Stated task => Return verbatim the inclusive range of lines running from the line that contains "T('low golden tree" to the line that contains "else None, shell=.4)". Omit every other line.

(Scene script records)
-*-
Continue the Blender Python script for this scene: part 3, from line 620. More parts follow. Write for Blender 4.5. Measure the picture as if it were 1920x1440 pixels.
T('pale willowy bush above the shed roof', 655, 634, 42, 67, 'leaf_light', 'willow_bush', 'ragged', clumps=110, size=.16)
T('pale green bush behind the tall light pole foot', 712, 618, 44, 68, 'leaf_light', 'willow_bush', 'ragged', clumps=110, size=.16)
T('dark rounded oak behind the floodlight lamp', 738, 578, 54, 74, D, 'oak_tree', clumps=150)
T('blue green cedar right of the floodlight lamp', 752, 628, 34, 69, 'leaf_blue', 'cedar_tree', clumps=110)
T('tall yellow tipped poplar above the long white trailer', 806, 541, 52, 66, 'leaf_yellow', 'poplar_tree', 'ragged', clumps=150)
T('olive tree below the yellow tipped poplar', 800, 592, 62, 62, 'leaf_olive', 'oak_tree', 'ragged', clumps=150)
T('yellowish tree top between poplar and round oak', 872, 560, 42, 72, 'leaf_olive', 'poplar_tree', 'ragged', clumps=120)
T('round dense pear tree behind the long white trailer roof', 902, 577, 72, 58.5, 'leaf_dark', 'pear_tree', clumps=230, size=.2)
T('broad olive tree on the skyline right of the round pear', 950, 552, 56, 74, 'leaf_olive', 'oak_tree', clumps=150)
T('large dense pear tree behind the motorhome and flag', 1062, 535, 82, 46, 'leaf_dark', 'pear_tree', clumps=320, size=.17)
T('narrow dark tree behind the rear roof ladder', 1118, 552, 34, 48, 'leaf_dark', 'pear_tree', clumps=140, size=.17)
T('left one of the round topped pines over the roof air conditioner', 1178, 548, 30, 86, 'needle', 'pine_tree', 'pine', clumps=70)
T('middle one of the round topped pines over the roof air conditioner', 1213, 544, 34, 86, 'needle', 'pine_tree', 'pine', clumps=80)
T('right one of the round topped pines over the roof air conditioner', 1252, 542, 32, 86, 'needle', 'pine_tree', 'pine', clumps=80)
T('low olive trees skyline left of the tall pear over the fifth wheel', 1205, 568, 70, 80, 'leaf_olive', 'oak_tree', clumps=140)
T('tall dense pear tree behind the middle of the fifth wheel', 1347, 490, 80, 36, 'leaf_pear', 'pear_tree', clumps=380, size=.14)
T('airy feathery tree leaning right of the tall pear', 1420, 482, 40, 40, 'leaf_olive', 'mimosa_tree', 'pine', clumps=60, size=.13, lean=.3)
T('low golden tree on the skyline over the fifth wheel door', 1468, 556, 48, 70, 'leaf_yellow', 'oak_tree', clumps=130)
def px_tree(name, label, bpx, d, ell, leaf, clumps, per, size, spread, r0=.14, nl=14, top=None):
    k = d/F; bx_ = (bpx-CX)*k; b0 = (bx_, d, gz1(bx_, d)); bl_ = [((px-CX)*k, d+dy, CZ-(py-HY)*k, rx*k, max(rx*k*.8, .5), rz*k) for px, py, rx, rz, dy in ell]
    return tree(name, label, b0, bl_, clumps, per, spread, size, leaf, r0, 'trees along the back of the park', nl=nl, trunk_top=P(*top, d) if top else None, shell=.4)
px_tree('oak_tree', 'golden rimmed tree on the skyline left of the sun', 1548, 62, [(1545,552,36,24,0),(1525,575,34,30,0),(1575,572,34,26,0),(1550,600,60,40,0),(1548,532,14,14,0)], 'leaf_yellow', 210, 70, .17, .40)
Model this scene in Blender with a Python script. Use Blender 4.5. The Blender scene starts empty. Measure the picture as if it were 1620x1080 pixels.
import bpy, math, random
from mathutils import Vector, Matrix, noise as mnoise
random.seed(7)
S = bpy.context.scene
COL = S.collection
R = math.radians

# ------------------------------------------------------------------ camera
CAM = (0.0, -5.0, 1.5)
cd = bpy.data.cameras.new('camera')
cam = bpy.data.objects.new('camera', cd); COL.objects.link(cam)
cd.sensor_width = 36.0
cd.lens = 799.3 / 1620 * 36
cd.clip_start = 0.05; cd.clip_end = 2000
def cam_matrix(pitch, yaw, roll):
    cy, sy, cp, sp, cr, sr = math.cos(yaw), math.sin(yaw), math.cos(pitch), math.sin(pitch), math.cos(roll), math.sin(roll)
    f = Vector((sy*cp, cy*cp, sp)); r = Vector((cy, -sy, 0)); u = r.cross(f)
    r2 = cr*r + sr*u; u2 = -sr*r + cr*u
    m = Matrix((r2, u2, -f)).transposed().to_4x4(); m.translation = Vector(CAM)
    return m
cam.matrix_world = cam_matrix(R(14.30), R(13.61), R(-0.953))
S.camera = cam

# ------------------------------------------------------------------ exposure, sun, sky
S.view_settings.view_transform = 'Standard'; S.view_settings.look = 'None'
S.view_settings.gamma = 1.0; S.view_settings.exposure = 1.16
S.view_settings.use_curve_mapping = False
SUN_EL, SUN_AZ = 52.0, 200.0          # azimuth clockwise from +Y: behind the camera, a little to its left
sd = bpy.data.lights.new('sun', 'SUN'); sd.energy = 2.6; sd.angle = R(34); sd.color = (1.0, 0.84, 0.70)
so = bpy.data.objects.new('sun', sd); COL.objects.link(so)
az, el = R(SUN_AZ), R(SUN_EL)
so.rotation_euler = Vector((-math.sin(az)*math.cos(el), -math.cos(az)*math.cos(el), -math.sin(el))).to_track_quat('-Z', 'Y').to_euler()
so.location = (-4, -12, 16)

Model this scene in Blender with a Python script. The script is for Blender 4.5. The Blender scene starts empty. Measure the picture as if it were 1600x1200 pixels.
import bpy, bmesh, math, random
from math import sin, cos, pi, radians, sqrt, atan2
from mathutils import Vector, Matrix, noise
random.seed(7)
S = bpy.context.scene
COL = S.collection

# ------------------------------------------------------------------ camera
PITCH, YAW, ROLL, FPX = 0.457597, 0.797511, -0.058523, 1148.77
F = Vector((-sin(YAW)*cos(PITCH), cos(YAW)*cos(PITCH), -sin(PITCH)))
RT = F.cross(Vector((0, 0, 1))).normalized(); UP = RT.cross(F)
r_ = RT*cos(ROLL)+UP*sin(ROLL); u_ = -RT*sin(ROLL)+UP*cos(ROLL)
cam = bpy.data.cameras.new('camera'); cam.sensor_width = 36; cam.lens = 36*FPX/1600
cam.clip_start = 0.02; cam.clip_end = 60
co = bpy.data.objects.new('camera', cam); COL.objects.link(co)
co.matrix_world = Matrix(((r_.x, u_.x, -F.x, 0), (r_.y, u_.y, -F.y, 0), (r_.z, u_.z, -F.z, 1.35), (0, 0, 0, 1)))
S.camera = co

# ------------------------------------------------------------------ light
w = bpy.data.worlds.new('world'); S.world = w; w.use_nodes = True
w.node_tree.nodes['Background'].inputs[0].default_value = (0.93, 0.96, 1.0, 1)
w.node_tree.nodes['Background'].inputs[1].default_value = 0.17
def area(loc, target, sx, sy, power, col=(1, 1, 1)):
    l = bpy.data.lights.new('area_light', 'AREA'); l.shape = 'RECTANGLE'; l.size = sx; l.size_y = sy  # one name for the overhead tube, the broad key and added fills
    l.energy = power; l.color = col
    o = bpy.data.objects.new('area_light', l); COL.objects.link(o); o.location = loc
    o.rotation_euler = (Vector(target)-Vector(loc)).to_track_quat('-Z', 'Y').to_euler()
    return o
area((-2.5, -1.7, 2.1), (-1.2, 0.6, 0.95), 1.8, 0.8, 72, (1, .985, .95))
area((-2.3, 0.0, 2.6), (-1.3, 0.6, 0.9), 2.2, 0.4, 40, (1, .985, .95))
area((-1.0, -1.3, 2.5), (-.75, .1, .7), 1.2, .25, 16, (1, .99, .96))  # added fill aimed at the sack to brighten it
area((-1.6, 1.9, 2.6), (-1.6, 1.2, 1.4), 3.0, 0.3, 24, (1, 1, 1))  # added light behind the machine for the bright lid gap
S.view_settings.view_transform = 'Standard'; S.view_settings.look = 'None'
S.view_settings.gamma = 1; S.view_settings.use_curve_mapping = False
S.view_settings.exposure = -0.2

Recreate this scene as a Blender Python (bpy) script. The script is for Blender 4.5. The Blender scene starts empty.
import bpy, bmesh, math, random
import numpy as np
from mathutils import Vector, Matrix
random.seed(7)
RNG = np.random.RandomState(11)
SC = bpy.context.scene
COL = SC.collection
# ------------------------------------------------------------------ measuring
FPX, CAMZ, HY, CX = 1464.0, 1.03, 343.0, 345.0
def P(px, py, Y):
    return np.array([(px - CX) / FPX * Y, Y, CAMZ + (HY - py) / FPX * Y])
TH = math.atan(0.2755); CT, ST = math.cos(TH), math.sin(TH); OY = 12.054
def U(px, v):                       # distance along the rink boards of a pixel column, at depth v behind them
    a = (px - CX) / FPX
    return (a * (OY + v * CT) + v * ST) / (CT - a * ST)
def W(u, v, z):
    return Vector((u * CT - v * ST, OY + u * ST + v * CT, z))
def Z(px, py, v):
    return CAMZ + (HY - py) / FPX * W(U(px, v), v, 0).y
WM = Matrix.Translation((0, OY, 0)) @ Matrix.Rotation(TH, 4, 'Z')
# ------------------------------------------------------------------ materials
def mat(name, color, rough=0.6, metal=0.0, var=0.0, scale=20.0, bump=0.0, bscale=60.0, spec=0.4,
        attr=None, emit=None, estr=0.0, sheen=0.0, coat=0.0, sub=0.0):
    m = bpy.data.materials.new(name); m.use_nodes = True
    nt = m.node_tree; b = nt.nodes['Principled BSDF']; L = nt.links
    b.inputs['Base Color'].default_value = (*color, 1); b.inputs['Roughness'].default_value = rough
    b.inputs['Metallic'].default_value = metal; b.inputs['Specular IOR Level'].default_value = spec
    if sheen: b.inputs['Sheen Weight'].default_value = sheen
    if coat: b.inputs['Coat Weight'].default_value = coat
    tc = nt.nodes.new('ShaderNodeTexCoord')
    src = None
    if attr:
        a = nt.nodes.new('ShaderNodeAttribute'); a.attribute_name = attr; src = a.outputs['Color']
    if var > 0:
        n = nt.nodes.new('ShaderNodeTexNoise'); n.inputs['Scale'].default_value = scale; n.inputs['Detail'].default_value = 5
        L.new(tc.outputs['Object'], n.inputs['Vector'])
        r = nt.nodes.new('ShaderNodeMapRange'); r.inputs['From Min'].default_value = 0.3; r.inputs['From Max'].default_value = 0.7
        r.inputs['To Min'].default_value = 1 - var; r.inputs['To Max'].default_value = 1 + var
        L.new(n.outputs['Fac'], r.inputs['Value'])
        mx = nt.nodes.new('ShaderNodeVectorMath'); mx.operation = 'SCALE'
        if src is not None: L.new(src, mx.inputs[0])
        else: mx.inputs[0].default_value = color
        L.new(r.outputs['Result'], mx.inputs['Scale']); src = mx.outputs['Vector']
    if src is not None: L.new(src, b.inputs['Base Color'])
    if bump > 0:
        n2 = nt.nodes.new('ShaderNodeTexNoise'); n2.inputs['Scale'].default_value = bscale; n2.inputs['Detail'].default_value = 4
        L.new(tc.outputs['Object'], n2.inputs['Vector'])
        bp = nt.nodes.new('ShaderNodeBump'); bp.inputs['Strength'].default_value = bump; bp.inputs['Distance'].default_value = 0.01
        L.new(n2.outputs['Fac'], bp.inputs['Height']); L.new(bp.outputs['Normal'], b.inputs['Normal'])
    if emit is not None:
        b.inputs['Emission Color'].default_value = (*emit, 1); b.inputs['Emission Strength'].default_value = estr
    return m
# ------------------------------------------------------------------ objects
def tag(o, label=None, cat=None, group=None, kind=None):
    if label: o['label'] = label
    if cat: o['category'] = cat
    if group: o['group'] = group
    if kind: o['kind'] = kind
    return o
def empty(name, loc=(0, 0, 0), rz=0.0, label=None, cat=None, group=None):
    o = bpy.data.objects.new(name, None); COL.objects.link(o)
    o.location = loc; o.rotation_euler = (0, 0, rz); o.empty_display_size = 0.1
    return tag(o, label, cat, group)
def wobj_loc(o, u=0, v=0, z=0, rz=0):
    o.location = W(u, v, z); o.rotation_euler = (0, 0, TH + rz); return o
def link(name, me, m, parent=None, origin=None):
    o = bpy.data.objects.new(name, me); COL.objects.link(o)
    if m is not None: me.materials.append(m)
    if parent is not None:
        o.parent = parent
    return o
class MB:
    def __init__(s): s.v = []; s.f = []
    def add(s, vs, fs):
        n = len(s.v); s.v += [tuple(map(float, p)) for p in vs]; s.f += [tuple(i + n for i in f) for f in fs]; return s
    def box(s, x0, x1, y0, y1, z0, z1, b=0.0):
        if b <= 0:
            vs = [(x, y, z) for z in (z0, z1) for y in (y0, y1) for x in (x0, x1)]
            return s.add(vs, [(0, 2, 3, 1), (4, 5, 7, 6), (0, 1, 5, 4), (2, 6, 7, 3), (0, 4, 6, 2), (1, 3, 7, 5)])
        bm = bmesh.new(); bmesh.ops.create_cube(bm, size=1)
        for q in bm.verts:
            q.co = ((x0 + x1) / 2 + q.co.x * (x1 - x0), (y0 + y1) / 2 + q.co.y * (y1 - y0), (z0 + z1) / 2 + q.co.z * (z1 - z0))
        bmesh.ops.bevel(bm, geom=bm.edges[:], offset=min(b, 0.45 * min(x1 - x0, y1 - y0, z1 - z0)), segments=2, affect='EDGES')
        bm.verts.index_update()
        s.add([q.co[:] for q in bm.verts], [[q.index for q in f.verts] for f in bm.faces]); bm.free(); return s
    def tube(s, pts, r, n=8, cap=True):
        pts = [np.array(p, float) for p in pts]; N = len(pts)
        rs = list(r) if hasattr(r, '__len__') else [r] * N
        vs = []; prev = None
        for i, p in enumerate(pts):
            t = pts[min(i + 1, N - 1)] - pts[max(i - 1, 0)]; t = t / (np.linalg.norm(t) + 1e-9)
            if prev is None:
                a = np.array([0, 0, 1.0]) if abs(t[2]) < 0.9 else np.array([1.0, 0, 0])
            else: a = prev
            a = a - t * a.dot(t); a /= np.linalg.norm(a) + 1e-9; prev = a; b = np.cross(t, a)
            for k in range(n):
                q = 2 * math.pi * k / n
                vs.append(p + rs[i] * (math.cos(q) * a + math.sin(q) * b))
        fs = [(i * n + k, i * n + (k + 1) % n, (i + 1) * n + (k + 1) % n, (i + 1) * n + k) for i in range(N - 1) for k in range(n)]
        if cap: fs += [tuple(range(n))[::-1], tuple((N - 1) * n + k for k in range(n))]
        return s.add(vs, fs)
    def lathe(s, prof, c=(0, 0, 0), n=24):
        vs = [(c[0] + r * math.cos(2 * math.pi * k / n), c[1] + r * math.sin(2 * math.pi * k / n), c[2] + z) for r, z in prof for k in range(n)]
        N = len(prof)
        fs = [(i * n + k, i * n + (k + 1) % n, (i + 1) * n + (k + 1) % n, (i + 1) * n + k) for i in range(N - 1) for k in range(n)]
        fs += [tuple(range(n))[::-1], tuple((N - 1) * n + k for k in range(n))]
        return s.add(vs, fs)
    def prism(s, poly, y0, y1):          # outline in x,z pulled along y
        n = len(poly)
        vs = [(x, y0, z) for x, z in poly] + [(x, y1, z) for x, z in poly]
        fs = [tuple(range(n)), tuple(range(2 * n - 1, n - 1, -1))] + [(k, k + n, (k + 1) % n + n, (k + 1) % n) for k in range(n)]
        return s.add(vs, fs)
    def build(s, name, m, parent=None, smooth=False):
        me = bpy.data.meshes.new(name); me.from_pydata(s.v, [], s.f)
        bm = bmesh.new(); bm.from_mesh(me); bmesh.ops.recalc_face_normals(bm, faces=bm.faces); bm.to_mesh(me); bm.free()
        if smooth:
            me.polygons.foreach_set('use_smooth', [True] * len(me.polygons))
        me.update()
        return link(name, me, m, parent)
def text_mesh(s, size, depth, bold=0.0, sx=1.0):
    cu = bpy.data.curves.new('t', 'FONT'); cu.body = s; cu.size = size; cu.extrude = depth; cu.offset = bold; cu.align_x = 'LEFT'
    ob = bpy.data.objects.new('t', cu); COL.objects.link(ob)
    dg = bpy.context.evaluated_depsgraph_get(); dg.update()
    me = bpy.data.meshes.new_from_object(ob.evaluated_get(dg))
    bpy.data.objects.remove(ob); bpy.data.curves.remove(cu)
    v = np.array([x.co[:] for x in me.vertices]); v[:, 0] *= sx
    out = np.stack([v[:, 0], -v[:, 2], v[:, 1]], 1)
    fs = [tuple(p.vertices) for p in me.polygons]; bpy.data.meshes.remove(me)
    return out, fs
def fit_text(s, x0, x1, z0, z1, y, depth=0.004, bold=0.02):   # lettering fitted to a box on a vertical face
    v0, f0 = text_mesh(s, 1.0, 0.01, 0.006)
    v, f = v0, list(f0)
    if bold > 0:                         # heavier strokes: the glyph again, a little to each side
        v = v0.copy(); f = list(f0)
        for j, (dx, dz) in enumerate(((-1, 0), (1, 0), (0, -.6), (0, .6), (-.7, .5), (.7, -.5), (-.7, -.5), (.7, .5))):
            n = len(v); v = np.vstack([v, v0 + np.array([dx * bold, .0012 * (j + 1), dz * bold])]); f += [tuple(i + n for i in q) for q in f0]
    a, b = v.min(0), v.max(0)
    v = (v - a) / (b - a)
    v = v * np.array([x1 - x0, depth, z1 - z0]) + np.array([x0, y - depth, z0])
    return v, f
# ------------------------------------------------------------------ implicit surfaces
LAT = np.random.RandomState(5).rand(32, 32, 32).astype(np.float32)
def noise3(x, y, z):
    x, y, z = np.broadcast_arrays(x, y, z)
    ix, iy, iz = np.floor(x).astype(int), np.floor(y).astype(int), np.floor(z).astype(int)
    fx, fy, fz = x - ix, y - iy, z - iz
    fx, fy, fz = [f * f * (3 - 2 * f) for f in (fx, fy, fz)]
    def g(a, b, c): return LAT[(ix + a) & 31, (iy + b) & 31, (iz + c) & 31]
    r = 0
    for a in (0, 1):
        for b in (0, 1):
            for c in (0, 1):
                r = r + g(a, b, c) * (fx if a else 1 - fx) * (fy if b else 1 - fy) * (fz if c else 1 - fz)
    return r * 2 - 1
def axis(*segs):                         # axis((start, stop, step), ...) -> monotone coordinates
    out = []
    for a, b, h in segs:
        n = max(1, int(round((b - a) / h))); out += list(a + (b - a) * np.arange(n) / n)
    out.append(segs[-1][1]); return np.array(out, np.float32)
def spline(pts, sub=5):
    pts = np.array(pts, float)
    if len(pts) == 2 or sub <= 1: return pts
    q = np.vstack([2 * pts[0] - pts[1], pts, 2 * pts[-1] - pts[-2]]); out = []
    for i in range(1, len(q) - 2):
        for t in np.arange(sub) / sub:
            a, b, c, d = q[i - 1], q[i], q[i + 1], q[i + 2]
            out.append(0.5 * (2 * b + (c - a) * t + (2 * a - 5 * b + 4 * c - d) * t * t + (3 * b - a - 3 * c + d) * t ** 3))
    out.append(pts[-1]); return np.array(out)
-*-
Output =>
T('low golden tree on the skyline over the fifth wheel door', 1468, 556, 48, 70, 'leaf_yellow', 'oak_tree', clumps=130)
def px_tree(name, label, bpx, d, ell, leaf, clumps, per, size, spread, r0=.14, nl=14, top=None):
    k = d/F; bx_ = (bpx-CX)*k; b0 = (bx_, d, gz1(bx_, d)); bl_ = [((px-CX)*k, d+dy, CZ-(py-HY)*k, rx*k, max(rx*k*.8, .5), rz*k) for px, py, rx, rz, dy in ell]
    return tree(name, label, b0, bl_, clumps, per, spread, size, leaf, r0, 'trees along the back of the park', nl=nl, trunk_top=P(*top, d) if top else None, shell=.4)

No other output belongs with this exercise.